Public outrage, sparked by the arrests of the paper's top executives, forced the county attorney to drop charges of violating grand jury secrecy against Village Voice Media executive editor Michael Lacey and CEO Jim Larkin. It also forced him to drop the Arpaio-inspired probe of the paper for supposedly violating an arcane law that makes it illegal to publish law officers' addresses in cyberspace but allows such publication in newspapers and magazines.
It's no wonder that Thomas' special prosecutor, Dennis Wilenchik, didn't hesitate to jail newspapermen and attempt to invade the privacy of countless thousands of Web viewers; Thomas and Wilenchik already had launched a full-scale assault on the county's judiciary.
We live in an era when judges are under attack nationally (there have even been threats of assassination), but Thomas put his anti-migrant spin on the movement. He demanded that all 95 Superior Court judges be removed from ruling on his attempt to keep the criminal court's associate presiding judge from handling his office's cases. The problem was, as he saw it, that Judge Timothy Ryan was ruling against Thomas' prosecutors on too many illegal alien cases.
His ploy didn't work this time, but there's no reason to think that Thomas will give up his fight against the judiciary.
In this week's installment of our continuing series "Target Practice," we go behind the scenes to examine county law enforcement's unprecedented attack on the Superior Court. The county attorney, aided by his ally Arpaio, is capitalizing on a national trend against the judiciary to push a migrant-bashing political agenda that Thomas hopes will one day put him in the governor's office.
Two things that Rochelle Ryan read on the morning of October 4 scared her half to death.
She was checking out a story on the Internet at her home in Chandler a day after a zealous private attorney handpicked by Maricopa County Attorney Andrew Thomas tried to make a public trophy of her husband, Timothy.
The setting for the verbal assault had been the fifth floor of the East Court building in downtown Phoenix.
Tim Ryan isn't a criminal defendant or a litigant. He is the associate presiding criminal judge of the Maricopa County Superior Court, the second-in-command on the criminal bench.
The headline on the Arizona Republic Web site read: "Judge Says He Won't Quit Court Cases."
Rochelle Ryan already knew that the county attorney's hired gun, Dennis Wilenchik, had accused her husband of being "a danger to public safety" because he allegedly protected undocumented immigrants charged with serious crimes. She also knew that Thomas was trying to get Tim Ryan booted off the criminal bench, an unprecedented move in this jurisdiction.
What really got to her was something attached to the end of the online story. At 4:50 that morning, someone had posted an anonymous response: "The judge, like all judges, is an arrogant pig. I say string the guy up from a streetlight in downtown Phoenix until his flesh rots off."

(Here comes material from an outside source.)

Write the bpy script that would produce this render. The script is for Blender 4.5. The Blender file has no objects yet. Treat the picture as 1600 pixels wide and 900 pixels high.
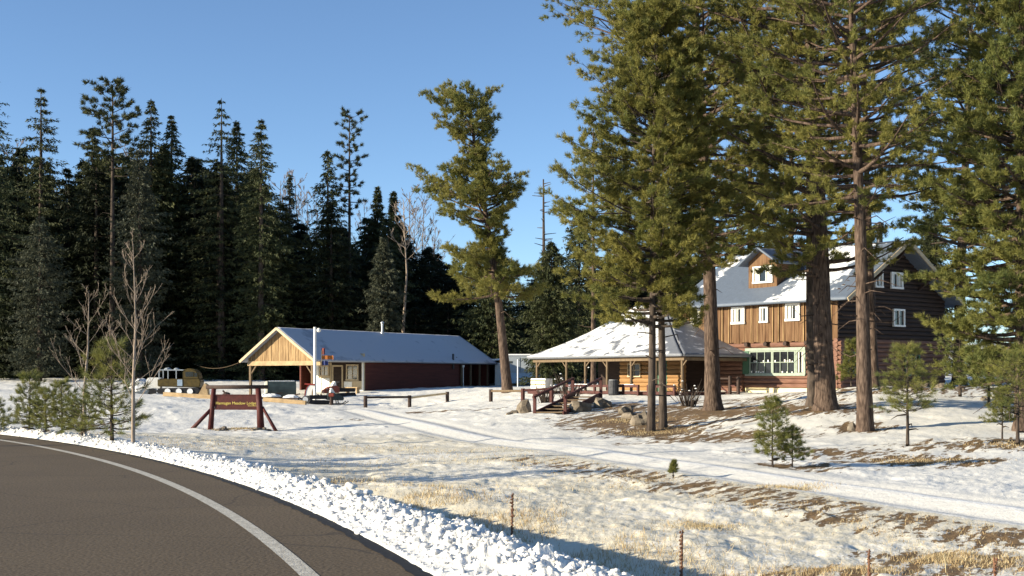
import bpy, math, random
import numpy as np
from mathutils import Vector, Matrix
R_ = math.radians
sc = bpy.context.scene
COL = sc.collection
# ------------------------------------------------------------------ camera
F = 2000.0; HOR = 590.0; EYE = 1.5
cam_d = bpy.data.cameras.new('camera'); cam = bpy.data.objects.new('camera', cam_d); COL.objects.link(cam)
cam.location = (0, 0, EYE); cam.rotation_euler = (R_(90), 0, 0)
cam_d.sensor_width = 36; cam_d.lens = F/1600*36; cam_d.shift_y = (HOR-450)/1600
cam_d.clip_start = .1; cam_d.clip_end = 9000
sc.camera = cam
# ------------------------------------------------------------------ light
SAZ = (-0.955, -0.297); SEL = 14.6
w = bpy.data.worlds.new('World'); sc.world = w; w.use_nodes = True
nt = w.node_tree; bg = nt.nodes['Background']
sky = nt.nodes.new('ShaderNodeTexSky'); sky.sky_type = 'NISHITA'; sky.sun_disc = False
sky.sun_elevation = R_(SEL); sky.sun_rotation = math.atan2(SAZ[0], SAZ[1])
sky.altitude = 2700; sky.air_density = 1.0; sky.dust_density = 0.2; sky.ozone_density = 2.8
nt.links.new(sky.outputs[0], bg.inputs[0]); bg.inputs[1].default_value = 0.1
sl = bpy.data.lights.new('sun', 'SUN'); sun = bpy.data.objects.new('sun', sl); COL.objects.link(sun)
sl.energy = 5.0; sl.angle = R_(.5); sl.color = (1, .89, .69)
sd = Vector((SAZ[0]*math.cos(R_(SEL)), SAZ[1]*math.cos(R_(SEL)), math.sin(R_(SEL))))
sun.rotation_euler = (-sd).to_track_quat('-Z', 'Y').to_euler(); sun.location = (-40, -20, 30)
vs = sc.view_settings
sc.display_settings.display_device = 'sRGB'
vs.view_transform = 'Standard'; vs.look = 'None'; vs.exposure = 1.05; vs.gamma = 1; vs.use_curve_mapping = False
# ------------------------------------------------------------------ noise helpers
def _hash(ix, iy, seed):
    n = (ix.astype(np.int64)*374761393 + iy.astype(np.int64)*668265263 + seed*1442695041) & 0x7fffffff
    n = ((n ^ (n >> 13))*1274126177) & 0x7fffffff
    return ((n ^ (n >> 16)) & 0xffff)/65535.0
def vnoise(x, y, seed=0):
    ix = np.floor(x); iy = np.floor(y); fx = x-ix; fy = y-iy
    fx = fx*fx*(3-2*fx); fy = fy*fy*(3-2*fy)
    a = _hash(ix, iy, seed); b = _hash(ix+1, iy, seed); c = _hash(ix, iy+1, seed); d = _hash(ix+1, iy+1, seed)
    return (a*(1-fx)+b*fx)*(1-fy)+(c*(1-fx)+d*fx)*fy
def fbm(x, y, oct=4, seed=0):
    s = 0; a = .5; t = 0
    for i in range(oct):
        s = s+a*vnoise(x*2**i+i*17.3, y*2**i-i*9.1, seed+i); t += a; a *= .5
    return s/t
def sstep(a, b, x):
    t = np.clip((x-a)/(b-a), 0, 1); return t*t*(3-2*t)
# ------------------------------------------------------------------ terrain
TP = [(370,672,55),(250,662,57),(120,655,60),(50,625,70),(50,606,92),(50,590,118),(-300,592,118),(-300,640,62),(250,640,65),(300,618,82),
 (300,598,104),(300,591,120),(450,624,84),(395,622,91),(500,618,88),(492,628,80),(570,612,92),(700,604,104),(790,600,112),(440,606,98),
 (600,640,70),(700,650,62),(640,634,78),(793,613,80),(800,632,70),(820,603,105),(840,650,57),(900,660,53),(930,635,61),(1000,628,63),
 (1060,630,63),(1100,690,42),(1700,812,20),(1600,800,21),(1350,765,25.3),(1100,728,31),(1000,714,34.5),(900,700,38),(700,672,50),(640,655,60),
 (1600,905,15.4),(1100,900,15.5),(1000,800,22),(700,720,34),(300,715,33),(500,690,44),(560,760,26),(800,850,17.5),(400,745,28),
 (1352,672,44),(1285,640,50),(1110,640,58),(1022,677,48),(995,655,54),(1418,695,37),(1590,695,37),(1220,729,31),(1550,640,50),
 (1365,605,62),(1500,605,66),(1600,600,75),(1230,614,69),(1150,622,66),(1300,612,68),(1700,660,46),(1800,700,38),(1450,738,30.5),
 (1600,640,52),(208,704,27.3),(175,696,29),(97,684,33),(46,679,35),(0,671,39),(-60,665,42),(200,590,135),(800,592,125),(600,588,130),(1200,590,110),(1500,580,110),(1900,570,100)]
TPX = [((p-800)/F*d, d, EYE-(py-HOR)*d/F) for p, py, d in TP]
TPX += [(-200,200,5),(0,230,6),(200,200,8),(-200,60,1),(200,60,5),(120,0,1),(60,-30,0),(-60,-30,0),(30,0,-.5),(-150,-60,0),(150,-100,0),(12,5,-.9),(-60,60,.4)]
TPX = np.array(TPX)
def _u(r2): return np.where(r2 > 1e-9, r2*np.log(r2+1e-12), 0)
_n = len(TPX); _S = 100.0
_P = TPX[:, :2]/_S
_K = _u(((_P[:, None]-_P[None])**2).sum(-1)) + np.eye(_n)*2e-5
_A = np.zeros((_n+3, _n+3)); _A[:_n, :_n] = _K; _A[:_n, _n] = 1; _A[:_n, _n+1:] = _P; _A[_n, :_n] = 1; _A[_n+1:, :_n] = _P.T
_W = np.linalg.solve(_A, np.concatenate([TPX[:, 2], [0, 0, 0]]))
def tps(x, y):
    z = _W[_n]+_W[_n+1]*x/_S+_W[_n+2]*y/_S
    for i in range(_n):
        z = z+_W[i]*_u((x/_S-_P[i, 0])**2+(y/_S-_P[i, 1])**2)
    return z
# road edge circle fitted to the traced edge
E = np.array([(-.70,9.95),(-1.19,11.34),(-1.70,12.84),(-2.33,14.5),(-3.7,17.6),(-5.16,20.7),(-7.09,24.2),(-9.1,27.8),(-13.5,33.7)])
_M = np.c_[2*E, np.ones(len(E))]; _c = np.linalg.lstsq(_M, (E**2).sum(1), rcond=None)[0]
RC = _c[:2]; RR = math.sqrt(_c[2]+(RC**2).sum())
def rs(x, y): return np.hypot(x-RC[0], y-RC[1])-RR     # signed distance from the asphalt edge, + outside
DRV = np.array([((p-800)/F*d, d) for p, d in [(1800,19),(1600,21),(1350,25.3),(1100,31),(900,38),(700,50),(630,60),(560,70)]])
DRV = np.vstack([[14, 12], DRV])
def ddist(x, y):
    best = np.full(np.shape(x), 1e9)
    for a, b in zip(DRV[:-1], DRV[1:]):
        ab = b-a; t = np.clip(((x-a[0])*ab[0]+(y-a[1])*ab[1])/(ab@ab), 0, 1)
        dx = x-a[0]-t*ab[0]; dy = y-a[1]-t*ab[1]
        s = np.sign(ab[0]*dy-ab[1]*dx)
        dd = np.hypot(dx, dy)*s
        best = np.where(np.abs(dd) < np.abs(best), dd, best)
    return -best
def terrain(x, y, fine=True):
    x = np.asarray(x, float); y = np.asarray(y, float)
    r = np.hypot(x, y)
    z = tps(np.clip(x, -260, 260), np.clip(y, -120, 260))
    z = z*sstep(900, 200, r)+sstep(200, 900, r)*14*(y > -50)
    s = rs(x, y)
    if fine:
        nf = 1-.85*np.exp(-(ddist(x, y)/1.75)**4)
        z = z+nf*((fbm(x*.35, y*.35, 3, 5)-.5)*.18*sstep(3, 8, s)+(fbm(x*1.7, y*1.7, 3, 11)-.5)*.06*sstep(1.5, 4, s)+(fbm(x*6, y*6, 3, 19)-.5)*.05*sstep(1.5, 4, s)*sstep(45, 25, y))
        hum = sstep(.55, .75, fbm(x*1.1+y*.4, y*.7, 3, 77))
        z = z-.42*np.exp(-((s-3.2)/1.2)**2)*sstep(34, 21, y)
        z = z+hum*.04*sstep(3, 6, s)*(np.abs(ddist(x, y)) > 1.7)
        d = ddist(x, y)
        z = z-.05*np.exp(-((np.abs(d)-.8)/.28)**2)+.05*np.exp(-(d/.3)**2)
    bw = np.interp(y, [8, 14, 22, 35], [.95, .60, .32, .25])
    k = sstep(bw, bw+1.7, s)
    berm = .015+.13*sstep(.0, bw, s)
    if fine: berm = berm+(fbm(x*4.5, y*4.5, 4, 3)-.5)*.14*sstep(.05, .5, s)+(fbm(x*14, y*14, 3, 13)-.5)*.14*sstep(.1, .6, s)
    zz = berm*(1-k)+z*k
    road = sstep(.06, -.02, s)
    zz = zz*(1-road)+(-.03)*road
    far_side = sstep(-8.6, -10.5, s)
    out = np.where(s < -8.4, -.03+far_side*(np.clip(z, -.2, 40)*0+.1+(fbm(x*.5, y*.5, 3, 9)-.5)*.3+np.clip((-s-10)*.04, 0, 4)), zz)
    return out
def gz(x, y): return float(terrain(np.array([x]), np.array([y]))[0])
def at(px, d):
    x = (px-800)/F*d; return x, d, gz(x, d)
def zat(py, d): return EYE-(py-HOR)*d/F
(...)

A few hours later, someone wrote, "Does anyone remember [assassinated Republic reporter] Don Boles [sic]? The reported [sic] who was blown up in his car. Not sure why, but you gotta admit it was darn effective. He's not writing [sic] anymore . . . Do you catch where I'm going with this? What's good for the reported [sic] is certainly good enough for [the judge]?"
Tim Ryan was getting the couple's children ready for school when his wife told him about the threats.

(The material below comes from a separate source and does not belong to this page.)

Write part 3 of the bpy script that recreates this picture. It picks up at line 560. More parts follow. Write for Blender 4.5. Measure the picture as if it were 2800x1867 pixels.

He quickly e-mailed presiding Superior Court Judge Barbara Mundell, "I see it as a crackpot comment, but my wife has a point that I should be worried about crackpots who act on these types of threats."
Ryan said he was going to contact the Chandler Police Department to see whether it would send officers to patrol their neighborhood "so my wife can sleep at night."
Judge Mundell and others at the courthouse immediately contacted their in-house security detail, which, in turn, called the Maricopa County Sheriff's Office.
Sheriff's deputies provide security inside county courtrooms (they often are assigned to a specific judge, and get to know him or her personally), and also are responsible for transporting jail inmates to the courthouse for hearings.